**DATA EXTRACT**
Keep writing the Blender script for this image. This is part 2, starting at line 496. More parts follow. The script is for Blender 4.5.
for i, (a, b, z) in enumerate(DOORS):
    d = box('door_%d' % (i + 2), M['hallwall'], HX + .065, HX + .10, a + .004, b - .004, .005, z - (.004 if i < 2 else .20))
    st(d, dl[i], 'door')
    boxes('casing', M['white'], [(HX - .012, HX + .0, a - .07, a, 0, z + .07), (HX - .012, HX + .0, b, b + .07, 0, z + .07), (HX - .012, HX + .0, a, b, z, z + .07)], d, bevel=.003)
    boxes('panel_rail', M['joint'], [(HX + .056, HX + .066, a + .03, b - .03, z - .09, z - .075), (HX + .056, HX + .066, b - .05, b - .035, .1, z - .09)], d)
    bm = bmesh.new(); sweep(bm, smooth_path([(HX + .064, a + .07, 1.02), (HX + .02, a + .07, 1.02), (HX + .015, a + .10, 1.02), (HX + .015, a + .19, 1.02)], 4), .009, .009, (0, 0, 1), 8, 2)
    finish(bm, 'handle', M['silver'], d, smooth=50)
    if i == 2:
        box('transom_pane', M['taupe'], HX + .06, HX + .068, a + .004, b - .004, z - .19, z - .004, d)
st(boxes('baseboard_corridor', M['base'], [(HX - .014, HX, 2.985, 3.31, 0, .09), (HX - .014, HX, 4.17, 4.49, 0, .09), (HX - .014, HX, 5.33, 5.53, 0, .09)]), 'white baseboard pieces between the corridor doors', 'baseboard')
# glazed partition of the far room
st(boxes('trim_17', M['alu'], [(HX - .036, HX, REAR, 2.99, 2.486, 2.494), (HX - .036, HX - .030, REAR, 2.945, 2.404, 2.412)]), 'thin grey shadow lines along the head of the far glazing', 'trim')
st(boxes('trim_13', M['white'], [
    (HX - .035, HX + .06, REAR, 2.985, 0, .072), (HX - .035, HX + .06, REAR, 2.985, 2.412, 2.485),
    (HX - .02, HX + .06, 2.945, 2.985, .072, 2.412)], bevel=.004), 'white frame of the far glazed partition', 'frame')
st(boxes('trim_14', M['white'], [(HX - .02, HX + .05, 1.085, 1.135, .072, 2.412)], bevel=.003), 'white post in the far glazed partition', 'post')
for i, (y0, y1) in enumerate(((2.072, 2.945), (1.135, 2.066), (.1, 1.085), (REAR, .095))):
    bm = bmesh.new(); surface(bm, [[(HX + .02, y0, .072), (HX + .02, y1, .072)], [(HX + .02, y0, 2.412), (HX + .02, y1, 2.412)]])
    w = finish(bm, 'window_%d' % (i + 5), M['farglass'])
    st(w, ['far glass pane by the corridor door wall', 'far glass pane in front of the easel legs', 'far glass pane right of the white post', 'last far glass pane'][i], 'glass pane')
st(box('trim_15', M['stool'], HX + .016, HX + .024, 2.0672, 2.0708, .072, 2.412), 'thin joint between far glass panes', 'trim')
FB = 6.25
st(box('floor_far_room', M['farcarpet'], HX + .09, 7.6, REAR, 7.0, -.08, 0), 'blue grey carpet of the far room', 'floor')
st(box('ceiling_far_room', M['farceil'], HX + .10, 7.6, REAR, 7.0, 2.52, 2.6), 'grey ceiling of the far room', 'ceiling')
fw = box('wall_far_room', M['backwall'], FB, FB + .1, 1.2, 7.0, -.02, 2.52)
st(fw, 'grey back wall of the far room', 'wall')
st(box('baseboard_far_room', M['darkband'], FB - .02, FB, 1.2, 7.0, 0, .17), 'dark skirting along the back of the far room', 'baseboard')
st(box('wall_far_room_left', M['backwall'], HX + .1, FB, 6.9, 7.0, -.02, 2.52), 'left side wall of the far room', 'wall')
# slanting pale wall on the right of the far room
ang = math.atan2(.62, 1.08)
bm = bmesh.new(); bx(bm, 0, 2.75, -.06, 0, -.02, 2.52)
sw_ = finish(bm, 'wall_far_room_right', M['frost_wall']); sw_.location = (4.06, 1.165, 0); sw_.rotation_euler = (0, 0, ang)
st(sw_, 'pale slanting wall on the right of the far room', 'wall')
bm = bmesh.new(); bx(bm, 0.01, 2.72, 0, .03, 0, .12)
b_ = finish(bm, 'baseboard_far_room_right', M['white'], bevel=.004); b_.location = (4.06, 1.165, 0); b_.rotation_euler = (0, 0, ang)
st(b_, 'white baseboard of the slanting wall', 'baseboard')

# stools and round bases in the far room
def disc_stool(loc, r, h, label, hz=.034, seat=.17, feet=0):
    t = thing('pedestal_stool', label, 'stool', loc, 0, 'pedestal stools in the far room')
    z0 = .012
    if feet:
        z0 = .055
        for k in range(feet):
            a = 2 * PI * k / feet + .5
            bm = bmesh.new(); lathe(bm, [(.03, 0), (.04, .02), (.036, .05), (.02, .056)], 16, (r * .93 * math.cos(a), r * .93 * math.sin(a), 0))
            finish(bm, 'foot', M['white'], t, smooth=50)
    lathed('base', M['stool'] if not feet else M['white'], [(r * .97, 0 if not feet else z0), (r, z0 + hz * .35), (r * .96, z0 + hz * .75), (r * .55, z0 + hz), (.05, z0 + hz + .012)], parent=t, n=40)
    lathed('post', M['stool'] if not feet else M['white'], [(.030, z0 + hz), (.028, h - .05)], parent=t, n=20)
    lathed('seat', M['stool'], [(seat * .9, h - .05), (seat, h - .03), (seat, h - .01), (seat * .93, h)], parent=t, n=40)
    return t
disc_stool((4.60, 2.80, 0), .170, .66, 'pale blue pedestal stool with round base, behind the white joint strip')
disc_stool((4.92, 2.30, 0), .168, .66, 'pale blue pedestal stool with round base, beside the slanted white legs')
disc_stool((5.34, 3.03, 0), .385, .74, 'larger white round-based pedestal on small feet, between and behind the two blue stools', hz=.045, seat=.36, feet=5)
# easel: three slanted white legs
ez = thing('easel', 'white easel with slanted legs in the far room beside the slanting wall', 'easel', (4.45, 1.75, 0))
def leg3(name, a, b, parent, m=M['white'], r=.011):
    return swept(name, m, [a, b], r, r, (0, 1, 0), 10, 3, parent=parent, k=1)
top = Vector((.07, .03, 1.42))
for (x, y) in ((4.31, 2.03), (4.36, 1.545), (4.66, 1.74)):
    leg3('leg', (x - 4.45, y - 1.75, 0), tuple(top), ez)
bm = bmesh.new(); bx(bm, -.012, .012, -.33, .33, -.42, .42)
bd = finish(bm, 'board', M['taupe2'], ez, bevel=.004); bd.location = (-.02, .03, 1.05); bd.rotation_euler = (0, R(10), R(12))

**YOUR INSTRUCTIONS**
Return the listing above word for word.

**RESULT OF THIS TASK**
Keep writing the Blender script for this image. This is part 2, starting at line 496. More parts follow. The script is for Blender 4.5.
for i, (a, b, z) in enumerate(DOORS):
    d = box('door_%d' % (i + 2), M['hallwall'], HX + .065, HX + .10, a + .004, b - .004, .005, z - (.004 if i < 2 else .20))
    st(d, dl[i], 'door')
    boxes('casing', M['white'], [(HX - .012, HX + .0, a - .07, a, 0, z + .07), (HX - .012, HX + .0, b, b + .07, 0, z + .07), (HX - .012, HX + .0, a, b, z, z + .07)], d, bevel=.003)
    boxes('panel_rail', M['joint'], [(HX + .056, HX + .066, a + .03, b - .03, z - .09, z - .075), (HX + .056, HX + .066, b - .05, b - .035, .1, z - .09)], d)
    bm = bmesh.new(); sweep(bm, smooth_path([(HX + .064, a + .07, 1.02), (HX + .02, a + .07, 1.02), (HX + .015, a + .10, 1.02), (HX + .015, a + .19, 1.02)], 4), .009, .009, (0, 0, 1), 8, 2)
    finish(bm, 'handle', M['silver'], d, smooth=50)
    if i == 2:
        box('transom_pane', M['taupe'], HX + .06, HX + .068, a + .004, b - .004, z - .19, z - .004, d)
st(boxes('baseboard_corridor', M['base'], [(HX - .014, HX, 2.985, 3.31, 0, .09), (HX - .014, HX, 4.17, 4.49, 0, .09), (HX - .014, HX, 5.33, 5.53, 0, .09)]), 'white baseboard pieces between the corridor doors', 'baseboard')
# glazed partition of the far room
st(boxes('trim_17', M['alu'], [(HX - .036, HX, REAR, 2.99, 2.486, 2.494), (HX - .036, HX - .030, REAR, 2.945, 2.404, 2.412)]), 'thin grey shadow lines along the head of the far glazing', 'trim')
st(boxes('trim_13', M['white'], [
    (HX - .035, HX + .06, REAR, 2.985, 0, .072), (HX - .035, HX + .06, REAR, 2.985, 2.412, 2.485),
    (HX - .02, HX + .06, 2.945, 2.985, .072, 2.412)], bevel=.004), 'white frame of the far glazed partition', 'frame')
st(boxes('trim_14', M['white'], [(HX - .02, HX + .05, 1.085, 1.135, .072, 2.412)], bevel=.003), 'white post in the far glazed partition', 'post')
for i, (y0, y1) in enumerate(((2.072, 2.945), (1.135, 2.066), (.1, 1.085), (REAR, .095))):
    bm = bmesh.new(); surface(bm, [[(HX + .02, y0, .072), (HX + .02, y1, .072)], [(HX + .02, y0, 2.412), (HX + .02, y1, 2.412)]])
    w = finish(bm, 'window_%d' % (i + 5), M['farglass'])
    st(w, ['far glass pane by the corridor door wall', 'far glass pane in front of the easel legs', 'far glass pane right of the white post', 'last far glass pane'][i], 'glass pane')
st(box('trim_15', M['stool'], HX + .016, HX + .024, 2.0672, 2.0708, .072, 2.412), 'thin joint between far glass panes', 'trim')
FB = 6.25
st(box('floor_far_room', M['farcarpet'], HX + .09, 7.6, REAR, 7.0, -.08, 0), 'blue grey carpet of the far room', 'floor')
st(box('ceiling_far_room', M['farceil'], HX + .10, 7.6, REAR, 7.0, 2.52, 2.6), 'grey ceiling of the far room', 'ceiling')
fw = box('wall_far_room', M['backwall'], FB, FB + .1, 1.2, 7.0, -.02, 2.52)
st(fw, 'grey back wall of the far room', 'wall')
st(box('baseboard_far_room', M['darkband'], FB - .02, FB, 1.2, 7.0, 0, .17), 'dark skirting along the back of the far room', 'baseboard')
st(box('wall_far_room_left', M['backwall'], HX + .1, FB, 6.9, 7.0, -.02, 2.52), 'left side wall of the far room', 'wall')
# slanting pale wall on the right of the far room
ang = math.atan2(.62, 1.08)
bm = bmesh.new(); bx(bm, 0, 2.75, -.06, 0, -.02, 2.52)
sw_ = finish(bm, 'wall_far_room_right', M['frost_wall']); sw_.location = (4.06, 1.165, 0); sw_.rotation_euler = (0, 0, ang)
st(sw_, 'pale slanting wall on the right of the far room', 'wall')
bm = bmesh.new(); bx(bm, 0.01, 2.72, 0, .03, 0, .12)
b_ = finish(bm, 'baseboard_far_room_right', M['white'], bevel=.004); b_.location = (4.06, 1.165, 0); b_.rotation_euler = (0, 0, ang)
st(b_, 'white baseboard of the slanting wall', 'baseboard')

# stools and round bases in the far room
def disc_stool(loc, r, h, label, hz=.034, seat=.17, feet=0):
    t = thing('pedestal_stool', label, 'stool', loc, 0, 'pedestal stools in the far room')
    z0 = .012
    if feet:
        z0 = .055
        for k in range(feet):
            a = 2 * PI * k / feet + .5
            bm = bmesh.new(); lathe(bm, [(.03, 0), (.04, .02), (.036, .05), (.02, .056)], 16, (r * .93 * math.cos(a), r * .93 * math.sin(a), 0))
            finish(bm, 'foot', M['white'], t, smooth=50)
    lathed('base', M['stool'] if not feet else M['white'], [(r * .97, 0 if not feet else z0), (r, z0 + hz * .35), (r * .96, z0 + hz * .75), (r * .55, z0 + hz), (.05, z0 + hz + .012)], parent=t, n=40)
    lathed('post', M['stool'] if not feet else M['white'], [(.030, z0 + hz), (.028, h - .05)], parent=t, n=20)
    lathed('seat', M['stool'], [(seat * .9, h - .05), (seat, h - .03), (seat, h - .01), (seat * .93, h)], parent=t, n=40)
    return t
disc_stool((4.60, 2.80, 0), .170, .66, 'pale blue pedestal stool with round base, behind the white joint strip')
disc_stool((4.92, 2.30, 0), .168, .66, 'pale blue pedestal stool with round base, beside the slanted white legs')
disc_stool((5.34, 3.03, 0), .385, .74, 'larger white round-based pedestal on small feet, between and behind the two blue stools', hz=.045, seat=.36, feet=5)
# easel: three slanted white legs
ez = thing('easel', 'white easel with slanted legs in the far room beside the slanting wall', 'easel', (4.45, 1.75, 0))
def leg3(name, a, b, parent, m=M['white'], r=.011):
    return swept(name, m, [a, b], r, r, (0, 1, 0), 10, 3, parent=parent, k=1)
top = Vector((.07, .03, 1.42))
for (x, y) in ((4.31, 2.03), (4.36, 1.545), (4.66, 1.74)):
    leg3('leg', (x - 4.45, y - 1.75, 0), tuple(top), ez)
bm = bmesh.new(); bx(bm, -.012, .012, -.33, .33, -.42, .42)
bd = finish(bm, 'board', M['taupe2'], ez, bevel=.004); bd.location = (-.02, .03, 1.05); bd.rotation_euler = (0, R(10), R(12))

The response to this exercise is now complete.